November 2nd 2018, Valley Inn, RBG, Burlington, ON We found a Winter Wren on our transect this morning, it promptly became my Bird of the Day despite three or four other notable head-turners. Head-turners like a magnificent Bald Eagle in full adult, white-head-white-tail, plumage, that we watched fly the length of a long pond. Despite a richly coloured Fox Sparrow scratching for seed along with a couple of White–throated Sparrows. Despite a Brown Creeper mousing its way up the trunk of a now-bare White Oak. And despite another fifteen species on this overcast morning drying out after a day of steady rain.
We are at the end of two months’ worth of observations for our Long Watch project . Two months that have taken us from plus 16 degrees Celsius on August 31, touched September days at 28 degrees and recently sliding into storms and a scant 2 degrees at daybreak.
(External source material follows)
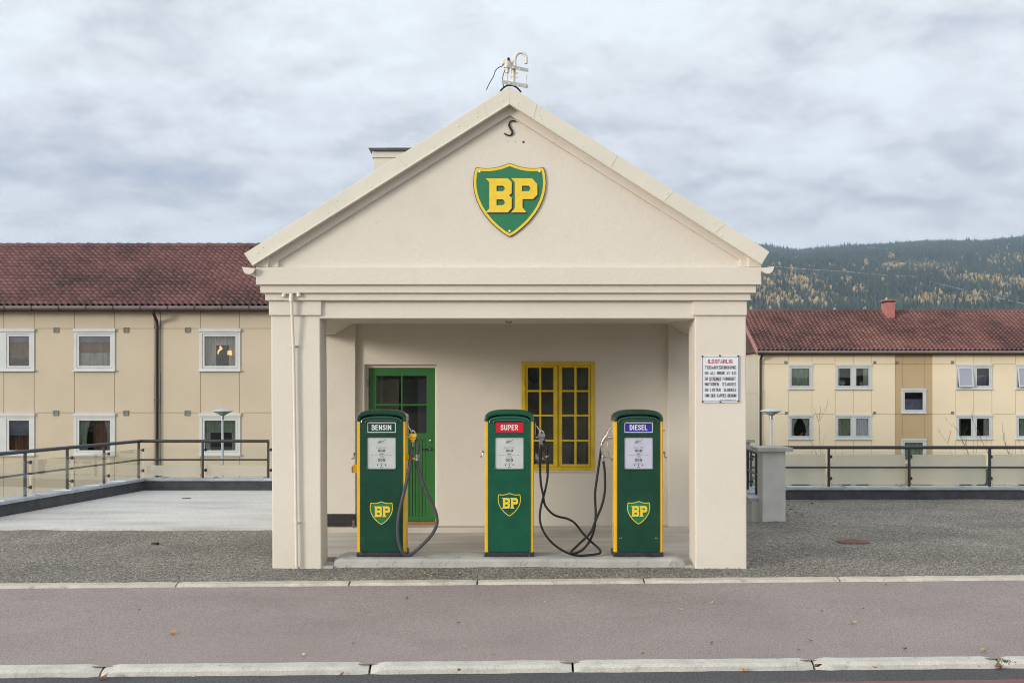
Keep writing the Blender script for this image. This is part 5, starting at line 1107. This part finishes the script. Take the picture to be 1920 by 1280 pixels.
# ------------------------------------------------------------------ hills and forest
RG = [(-2400, 600), (-200, 520), (300, 492), (700, 478), (1100, 470), (1400, 463.5), (1430, 462), (1500, 471.5), (1545, 466.5), (1600, 463), (1650, 461), (1720, 456), (1780, 454.5), (1850, 454.5), (1885, 450), (1920, 447), (2100, 432), (2500, 420), (4200, 440)]
def ridge_y(px):
    for (a, ya), (b, yb) in zip(RG[:-1], RG[1:]):
        if px <= b: return ya+(yb-ya)*(px-a)/(b-a)
    return RG[-1][1]
YRG = 4300.0
def hz(x, y):
    px = CX+x/y*K; zr_ = WZ(ridge_y(max(-2400, min(4200, px)))+5, YRG)
    n = noise.noise(Vector((x*.0010, y*.0008, 3)))*1.0+.5*noise.noise(Vector((x*.003, y*.0025, 8)))
    if y < 1600: b = LZ-2+(112-LZ)*max(0, (y-500)/1100)**1.3; amp = 8*max(0, (y-500)/1100)
    elif y < YRG: t = (y-1600)/(YRG-1600); b = 110+(zr_-110)*(t**.92); amp = 26*math.sin(math.pi*min(1, t*1.02))+8*(1-t)
    else: b = zr_-(y-YRG)*.25; amp = 0
    return b+amp*n
vs = []; fs = []; ys = list(np.linspace(480, 1600, 20))+list(np.linspace(1640, YRG, 60))+[YRG+200, YRG+900]; nx = 130
for y in ys:
    for i in range(nx+1): px = -2400+6600*i/nx; x = (px-CX)*y/K; vs.append((x, y, hz(x, y)))
for j in range(len(ys)-1):
    for i in range(nx): a = j*(nx+1)+i; fs.append((a, a+1, a+nx+2, a+nx+1))
me = bpy.data.meshes.new('hill'); me.from_pydata(vs, [], fs); me.materials.append(M['hill']); me.polygons.foreach_set('use_smooth', [True]*len(fs))
ho = bpy.data.objects.new('hill', me); C.objects.link(ho); ho['kind'] = 'structure'
CL = [(1505, 537, 30, 11, .65), (1460, 568, 45, 10, .45), (1440, 545, 18, 12, .4), (1545, 560, 30, 14, .35), (1612, 552, 14, 8, .6), (1680, 506, 24, 4, .85), (1672, 487, 8, 3, .9), (1745, 505, 32, 7, .5), (1780, 518, 18, 4, .7), (1840, 530, 38, 6, .75), (1900, 540, 34, 10, .7), (1830, 568, 34, 8, .55), (1750, 566, 24, 8, .45), (1485, 515, 8, 6, .6), (1520, 578, 40, 5, .4), (1462, 522, 6, 5, .6), (1590, 535, 4, 5, .8), (1880, 492, 40, 8, .18), (1624, 500, 4, 4, .8), (1557, 503, 4, 4, .8), (1730, 575, 120, 6, .30)]
CLEAR = [(1480, 527, 26, 4), (1455, 480, 16, 3), (1490, 492, 20, 3), (1900, 578, 60, 5), (1790, 556, 30, 5)]
def forest():
    rng = np.random.RandomState(9); cls = {'spruce': [], 'spruce2': [], 'autumn': [], 'autumn2': []}
    y = 1560.0
    while y < YRG+60:
        st = 6.2+(y-1560)*.0008
        xs_ = [(1230-CX)*y/K+(i+rng.rand())*st for i in range(int(850*y/K/st))]
        for pa_, pb_ in ((300, 1230), (2080, 2700)): xs_ += [(pa_-CX)*y/K+(i+rng.rand())*st*2.2 for i in range(int((pb_-pa_)*y/K/st/2.2))]
        for x in xs_:
            far_ = not 1230 < CX+x/y*K < 2080; yy = y+rng.rand()*st; z = hz(x, yy); px = CX+x/yy*K; py = CY-(z-H)/yy*K
            sk = False
            for cx, cy, sx, sy in CLEAR:
                if ((px-cx)/sx)**2+((py-cy)/sy)**2 < 1 and rng.rand() < .8: sk = True
            if sk or rng.rand() < .07: continue
            pa = .025 if y < 2500 else .006
            for cx, cy, sx, sy, p in CL: pa += 1.15*p*math.exp(-((px-cx)/sx)**2-((py-cy)/sy)**2)
            patch = noise.noise(Vector((x*.012, yy*.012, 0)))
            if rng.rand() < pa*(1.0+.8*patch): k = 'autumn' if rng.rand() < .6 else 'autumn2'; h = rng.uniform(9, 16); r = h*rng.uniform(.22, .32)
            else: k = 'spruce' if rng.rand() < .62+.3*patch else 'spruce2'; h = rng.uniform(10, 19)*(1.25 if far_ else 1)*(1.3 if y > YRG-120 else 1)*(1+.25*patch)*(1.35 if rng.rand() < .12 else 1); r = h*rng.uniform(.13, .19)*(1.5 if far_ else 1)
            cls[k].append((x, yy, z, h, r, rng.rand()*6))
        y += st*1.15
    for k, L_ in cls.items():
        A = np.array(L_); n = len(A); aut = k.startswith('aut')
        prof = [(.05, .35), (.30, 1.0), (.62, .85), (.88, .45)] if aut else [(.02, 1.0), (.36, .62), (.38, .80), (.70, .34)]
        S = 5; ang = np.arange(S)*2*np.pi/S; V = []; 
        for hh, rr in prof:
            for s in range(S):
                jr = .75+.5*rng.rand(n); a = ang[s]+A[:, 5]
                V.append(np.stack([A[:, 0]+A[:, 4]*rr*jr*np.cos(a), A[:, 1]+A[:, 4]*rr*jr*np.sin(a), A[:, 2]+A[:, 3]*hh*(1+.06*(rng.rand(n)-.5))], 1))
        V.append(np.stack([A[:, 0], A[:, 1], A[:, 2]+A[:, 3]], 1)); nv = len(V); VV = np.stack(V, 1).reshape(-1, 3)
        T = []
        for i in range(3):
            for s in range(S):
                a, b = i*S+s, i*S+(s+1) % S; T += [(a, b, b+S), (a, b+S, a+S)]
        for s in range(S): T.append((3*S+s, 3*S+(s+1) % S, 4*S))
        T = np.array(T); F = (T[None]+(np.arange(n)*nv)[:, None, None]).reshape(-1, 3)
        me = bpy.data.meshes.new(k); me.vertices.add(len(VV)); me.vertices.foreach_set('co', VV.ravel().astype(np.float32))
        me.loops.add(F.size); me.loops.foreach_set('vertex_index', F.ravel().astype(np.int32)); me.polygons.add(len(F)); me.polygons.foreach_set('loop_start', np.arange(0, F.size, 3, dtype=np.int32))
        me.update(calc_edges=True); me.materials.append(M[k])
        nm = {'spruce': 'spruce_forest', 'spruce2': 'spruce_forest', 'autumn': 'larch_forest', 'autumn2': 'birch_forest'}[k]
        o = bpy.data.objects.new(nm, me); C.objects.link(o)
        tag(o, {'spruce': 'dark green spruce forest covering the far hillside', 'spruce2': 'lighter green spruces mixed through the hillside forest', 'autumn': 'yellow autumn trees in patches on the hillside', 'autumn2': 'russet autumn trees in patches on the hillside'}[k], 'forest', None, 'stuff')
        print(nm, n)
forest()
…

Days that started out at summer’s end with trailside vegetation still rank and thick with flowers, but after 60 and a bit days and a few frosty nights it’s all starting to collapse.
This valley is known for its over-wintering population of (aptly named) Winter Wrens, Until the temperatures plummet and things freeze hard, which they will in January, there must be tons of food around for them and the other few species that stay. For the bold and the omnivorous life is made a bit easier by families who visit the valley to feed birds and squirrels, although management is unimpressed and concerned about the impact of tons (perhaps literally) of sunflower, cracked corn and peanuts finding its way into the ecosystem.
I don’t think these hand-outs are of any use to Winter Wrens though but somehow they survive, small but tough, and worthy Birds of the Day any day.